> [TASK TO CARRY OUT]: Among the records that follow, set down only the lines from the one containing "Write a Blender" to the one containing "return m, nt, b", both included, exactly.

-- start MATERIAL --

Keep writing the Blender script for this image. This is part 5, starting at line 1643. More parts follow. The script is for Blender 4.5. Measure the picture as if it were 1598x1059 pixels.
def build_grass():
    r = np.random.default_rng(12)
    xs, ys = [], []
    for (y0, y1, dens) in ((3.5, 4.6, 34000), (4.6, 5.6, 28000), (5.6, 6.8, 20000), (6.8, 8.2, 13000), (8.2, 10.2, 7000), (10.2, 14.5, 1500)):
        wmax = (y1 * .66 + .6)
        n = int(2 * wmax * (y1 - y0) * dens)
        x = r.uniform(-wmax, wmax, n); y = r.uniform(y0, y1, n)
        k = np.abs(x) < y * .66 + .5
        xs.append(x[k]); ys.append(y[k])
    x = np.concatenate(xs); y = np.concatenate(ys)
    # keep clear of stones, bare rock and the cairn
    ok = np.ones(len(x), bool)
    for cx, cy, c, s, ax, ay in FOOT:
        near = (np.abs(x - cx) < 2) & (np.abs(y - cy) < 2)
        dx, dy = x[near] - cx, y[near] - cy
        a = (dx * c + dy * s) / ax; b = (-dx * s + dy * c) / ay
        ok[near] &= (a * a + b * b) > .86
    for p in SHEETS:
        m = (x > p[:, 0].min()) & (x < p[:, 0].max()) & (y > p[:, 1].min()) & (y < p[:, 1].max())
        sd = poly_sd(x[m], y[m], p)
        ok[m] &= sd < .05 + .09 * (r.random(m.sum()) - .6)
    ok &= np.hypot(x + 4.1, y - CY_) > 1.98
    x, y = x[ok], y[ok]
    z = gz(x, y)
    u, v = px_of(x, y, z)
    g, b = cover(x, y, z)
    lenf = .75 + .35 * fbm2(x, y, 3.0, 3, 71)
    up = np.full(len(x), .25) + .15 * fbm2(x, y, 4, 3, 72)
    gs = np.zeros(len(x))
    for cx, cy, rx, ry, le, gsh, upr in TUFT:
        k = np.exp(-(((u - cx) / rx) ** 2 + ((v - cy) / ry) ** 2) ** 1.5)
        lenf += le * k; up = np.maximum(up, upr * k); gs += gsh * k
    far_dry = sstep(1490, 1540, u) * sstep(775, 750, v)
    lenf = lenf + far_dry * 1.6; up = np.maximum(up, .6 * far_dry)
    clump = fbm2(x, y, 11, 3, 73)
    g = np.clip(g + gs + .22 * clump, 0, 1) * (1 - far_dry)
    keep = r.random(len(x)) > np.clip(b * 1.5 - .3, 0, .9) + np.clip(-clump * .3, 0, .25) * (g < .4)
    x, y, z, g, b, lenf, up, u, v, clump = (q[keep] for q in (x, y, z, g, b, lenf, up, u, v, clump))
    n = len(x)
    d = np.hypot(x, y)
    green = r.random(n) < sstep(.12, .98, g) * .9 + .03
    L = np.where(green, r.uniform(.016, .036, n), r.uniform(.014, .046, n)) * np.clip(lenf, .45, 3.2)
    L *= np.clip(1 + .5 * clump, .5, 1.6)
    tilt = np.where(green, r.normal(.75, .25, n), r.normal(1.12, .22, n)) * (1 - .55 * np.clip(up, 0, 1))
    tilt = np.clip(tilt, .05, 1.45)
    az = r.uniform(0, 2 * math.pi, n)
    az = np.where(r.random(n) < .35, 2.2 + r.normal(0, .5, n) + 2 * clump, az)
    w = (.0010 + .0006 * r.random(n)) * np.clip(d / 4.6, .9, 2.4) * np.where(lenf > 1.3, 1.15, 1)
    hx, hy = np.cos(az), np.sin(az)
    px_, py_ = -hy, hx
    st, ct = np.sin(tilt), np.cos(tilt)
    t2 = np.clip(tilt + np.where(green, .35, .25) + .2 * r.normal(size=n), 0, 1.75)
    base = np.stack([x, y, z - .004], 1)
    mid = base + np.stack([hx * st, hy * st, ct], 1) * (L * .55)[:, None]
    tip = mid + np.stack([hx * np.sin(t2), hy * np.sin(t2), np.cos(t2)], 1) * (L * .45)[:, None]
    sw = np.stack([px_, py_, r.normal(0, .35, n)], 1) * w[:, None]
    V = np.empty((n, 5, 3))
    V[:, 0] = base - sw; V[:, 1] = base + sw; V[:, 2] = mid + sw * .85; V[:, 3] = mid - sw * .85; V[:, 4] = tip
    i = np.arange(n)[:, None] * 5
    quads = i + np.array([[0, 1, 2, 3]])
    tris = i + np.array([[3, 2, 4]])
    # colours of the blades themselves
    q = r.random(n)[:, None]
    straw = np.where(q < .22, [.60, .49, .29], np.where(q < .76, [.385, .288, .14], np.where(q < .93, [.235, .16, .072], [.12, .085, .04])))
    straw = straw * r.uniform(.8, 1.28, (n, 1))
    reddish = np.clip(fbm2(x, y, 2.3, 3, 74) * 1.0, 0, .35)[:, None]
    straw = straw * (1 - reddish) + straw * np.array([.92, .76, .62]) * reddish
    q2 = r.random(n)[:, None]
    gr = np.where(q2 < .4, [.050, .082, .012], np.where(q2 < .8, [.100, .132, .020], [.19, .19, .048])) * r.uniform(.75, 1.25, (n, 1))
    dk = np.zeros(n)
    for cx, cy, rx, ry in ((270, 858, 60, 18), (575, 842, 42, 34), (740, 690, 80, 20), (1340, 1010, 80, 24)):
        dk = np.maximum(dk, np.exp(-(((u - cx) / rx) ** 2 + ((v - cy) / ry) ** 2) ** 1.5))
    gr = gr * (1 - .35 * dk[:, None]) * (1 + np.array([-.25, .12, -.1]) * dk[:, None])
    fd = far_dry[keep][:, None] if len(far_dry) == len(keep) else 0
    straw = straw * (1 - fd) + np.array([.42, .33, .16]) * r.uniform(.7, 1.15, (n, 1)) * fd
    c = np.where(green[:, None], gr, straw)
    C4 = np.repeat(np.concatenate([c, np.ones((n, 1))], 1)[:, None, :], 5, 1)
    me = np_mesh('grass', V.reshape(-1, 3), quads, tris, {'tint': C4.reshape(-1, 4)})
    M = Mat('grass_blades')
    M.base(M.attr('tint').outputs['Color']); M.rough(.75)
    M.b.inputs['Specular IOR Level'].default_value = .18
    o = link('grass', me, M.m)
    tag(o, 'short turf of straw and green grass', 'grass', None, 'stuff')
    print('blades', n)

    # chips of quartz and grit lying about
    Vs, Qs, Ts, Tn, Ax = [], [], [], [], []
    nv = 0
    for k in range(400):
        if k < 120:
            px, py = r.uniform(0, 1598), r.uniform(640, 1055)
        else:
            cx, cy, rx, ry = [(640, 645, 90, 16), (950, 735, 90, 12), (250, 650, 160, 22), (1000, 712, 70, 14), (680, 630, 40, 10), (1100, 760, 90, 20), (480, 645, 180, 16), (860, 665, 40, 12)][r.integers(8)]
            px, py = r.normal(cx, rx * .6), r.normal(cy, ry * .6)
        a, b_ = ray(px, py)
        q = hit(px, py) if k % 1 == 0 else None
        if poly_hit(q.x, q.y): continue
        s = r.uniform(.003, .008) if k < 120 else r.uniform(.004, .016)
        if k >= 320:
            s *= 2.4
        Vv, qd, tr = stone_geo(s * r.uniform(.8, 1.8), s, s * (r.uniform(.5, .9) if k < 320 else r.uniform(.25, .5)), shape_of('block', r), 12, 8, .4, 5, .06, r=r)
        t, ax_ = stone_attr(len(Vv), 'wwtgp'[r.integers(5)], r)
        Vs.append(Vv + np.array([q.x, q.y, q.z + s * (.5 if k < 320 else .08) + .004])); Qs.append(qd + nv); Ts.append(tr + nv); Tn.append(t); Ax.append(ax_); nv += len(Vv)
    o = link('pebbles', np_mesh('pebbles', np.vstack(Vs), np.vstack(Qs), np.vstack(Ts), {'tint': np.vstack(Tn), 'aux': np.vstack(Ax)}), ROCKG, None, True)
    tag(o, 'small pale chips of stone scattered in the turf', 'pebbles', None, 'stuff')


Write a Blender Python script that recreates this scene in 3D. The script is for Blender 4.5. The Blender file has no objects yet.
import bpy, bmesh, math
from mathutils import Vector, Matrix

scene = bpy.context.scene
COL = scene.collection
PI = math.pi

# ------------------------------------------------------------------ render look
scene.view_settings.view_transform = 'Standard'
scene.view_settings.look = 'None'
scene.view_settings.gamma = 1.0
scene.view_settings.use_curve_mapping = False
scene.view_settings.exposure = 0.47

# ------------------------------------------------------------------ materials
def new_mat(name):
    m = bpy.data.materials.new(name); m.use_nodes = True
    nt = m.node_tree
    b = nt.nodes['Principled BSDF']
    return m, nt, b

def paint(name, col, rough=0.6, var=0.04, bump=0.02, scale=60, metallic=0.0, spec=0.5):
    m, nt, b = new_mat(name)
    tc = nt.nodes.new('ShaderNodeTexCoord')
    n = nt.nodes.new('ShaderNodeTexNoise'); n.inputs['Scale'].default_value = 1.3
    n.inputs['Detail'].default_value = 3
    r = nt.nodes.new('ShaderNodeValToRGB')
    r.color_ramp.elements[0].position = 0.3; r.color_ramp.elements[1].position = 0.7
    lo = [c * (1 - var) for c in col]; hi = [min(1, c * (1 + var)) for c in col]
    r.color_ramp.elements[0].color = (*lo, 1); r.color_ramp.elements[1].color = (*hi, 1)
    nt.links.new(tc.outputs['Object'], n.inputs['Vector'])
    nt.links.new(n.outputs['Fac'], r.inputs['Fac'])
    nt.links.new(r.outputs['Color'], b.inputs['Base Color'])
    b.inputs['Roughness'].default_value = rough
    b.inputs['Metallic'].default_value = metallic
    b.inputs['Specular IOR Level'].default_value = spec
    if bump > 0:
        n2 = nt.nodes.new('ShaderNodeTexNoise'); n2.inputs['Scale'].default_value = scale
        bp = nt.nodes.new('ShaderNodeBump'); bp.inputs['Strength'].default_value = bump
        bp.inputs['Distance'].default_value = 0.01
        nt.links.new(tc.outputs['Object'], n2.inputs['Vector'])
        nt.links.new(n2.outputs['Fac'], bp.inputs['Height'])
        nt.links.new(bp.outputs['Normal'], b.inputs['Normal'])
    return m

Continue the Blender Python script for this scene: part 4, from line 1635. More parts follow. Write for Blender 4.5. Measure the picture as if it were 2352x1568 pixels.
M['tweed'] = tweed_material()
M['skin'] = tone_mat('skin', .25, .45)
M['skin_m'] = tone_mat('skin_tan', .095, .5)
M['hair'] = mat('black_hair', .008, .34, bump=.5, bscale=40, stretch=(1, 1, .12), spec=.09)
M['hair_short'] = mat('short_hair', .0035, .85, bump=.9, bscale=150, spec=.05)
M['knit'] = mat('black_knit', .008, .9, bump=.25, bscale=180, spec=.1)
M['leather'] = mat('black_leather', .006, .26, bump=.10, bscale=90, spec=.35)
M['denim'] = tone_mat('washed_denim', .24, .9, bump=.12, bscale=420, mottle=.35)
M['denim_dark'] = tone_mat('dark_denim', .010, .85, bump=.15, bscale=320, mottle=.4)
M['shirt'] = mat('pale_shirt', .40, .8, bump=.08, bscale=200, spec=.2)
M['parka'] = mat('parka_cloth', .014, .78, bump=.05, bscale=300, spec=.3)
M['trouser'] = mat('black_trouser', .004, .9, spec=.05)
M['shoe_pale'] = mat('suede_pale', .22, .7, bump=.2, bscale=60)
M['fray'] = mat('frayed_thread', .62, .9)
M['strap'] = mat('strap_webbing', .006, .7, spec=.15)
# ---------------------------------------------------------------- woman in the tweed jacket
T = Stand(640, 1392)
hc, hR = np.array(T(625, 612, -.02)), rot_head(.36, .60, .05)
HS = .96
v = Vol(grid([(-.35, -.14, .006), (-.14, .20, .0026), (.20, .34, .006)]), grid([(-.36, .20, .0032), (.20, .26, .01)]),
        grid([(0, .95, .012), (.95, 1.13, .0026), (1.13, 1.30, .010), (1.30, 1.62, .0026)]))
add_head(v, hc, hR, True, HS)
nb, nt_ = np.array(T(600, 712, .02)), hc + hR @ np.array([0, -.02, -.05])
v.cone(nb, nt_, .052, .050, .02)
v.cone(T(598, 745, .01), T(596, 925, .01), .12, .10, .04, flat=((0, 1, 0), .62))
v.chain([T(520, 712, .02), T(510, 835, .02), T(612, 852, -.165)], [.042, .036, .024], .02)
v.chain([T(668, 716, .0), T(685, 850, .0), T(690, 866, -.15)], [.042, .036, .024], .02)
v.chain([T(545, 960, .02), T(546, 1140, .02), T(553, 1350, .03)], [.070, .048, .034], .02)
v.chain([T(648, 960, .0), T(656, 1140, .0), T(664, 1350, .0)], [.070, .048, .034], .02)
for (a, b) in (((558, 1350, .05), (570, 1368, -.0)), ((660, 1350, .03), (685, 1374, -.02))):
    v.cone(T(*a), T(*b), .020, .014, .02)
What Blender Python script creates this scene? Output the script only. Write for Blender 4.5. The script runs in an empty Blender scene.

-- end MATERIAL --

> [CORRECT OUTPUT]:
Write a Blender Python script that recreates this scene in 3D. The script is for Blender 4.5. The Blender file has no objects yet.
import bpy, bmesh, math
from mathutils import Vector, Matrix

scene = bpy.context.scene
COL = scene.collection
PI = math.pi

# ------------------------------------------------------------------ render look
scene.view_settings.view_transform = 'Standard'
scene.view_settings.look = 'None'
scene.view_settings.gamma = 1.0
scene.view_settings.use_curve_mapping = False
scene.view_settings.exposure = 0.47

# ------------------------------------------------------------------ materials
def new_mat(name):
    m = bpy.data.materials.new(name); m.use_nodes = True
    nt = m.node_tree
    b = nt.nodes['Principled BSDF']
    return m, nt, b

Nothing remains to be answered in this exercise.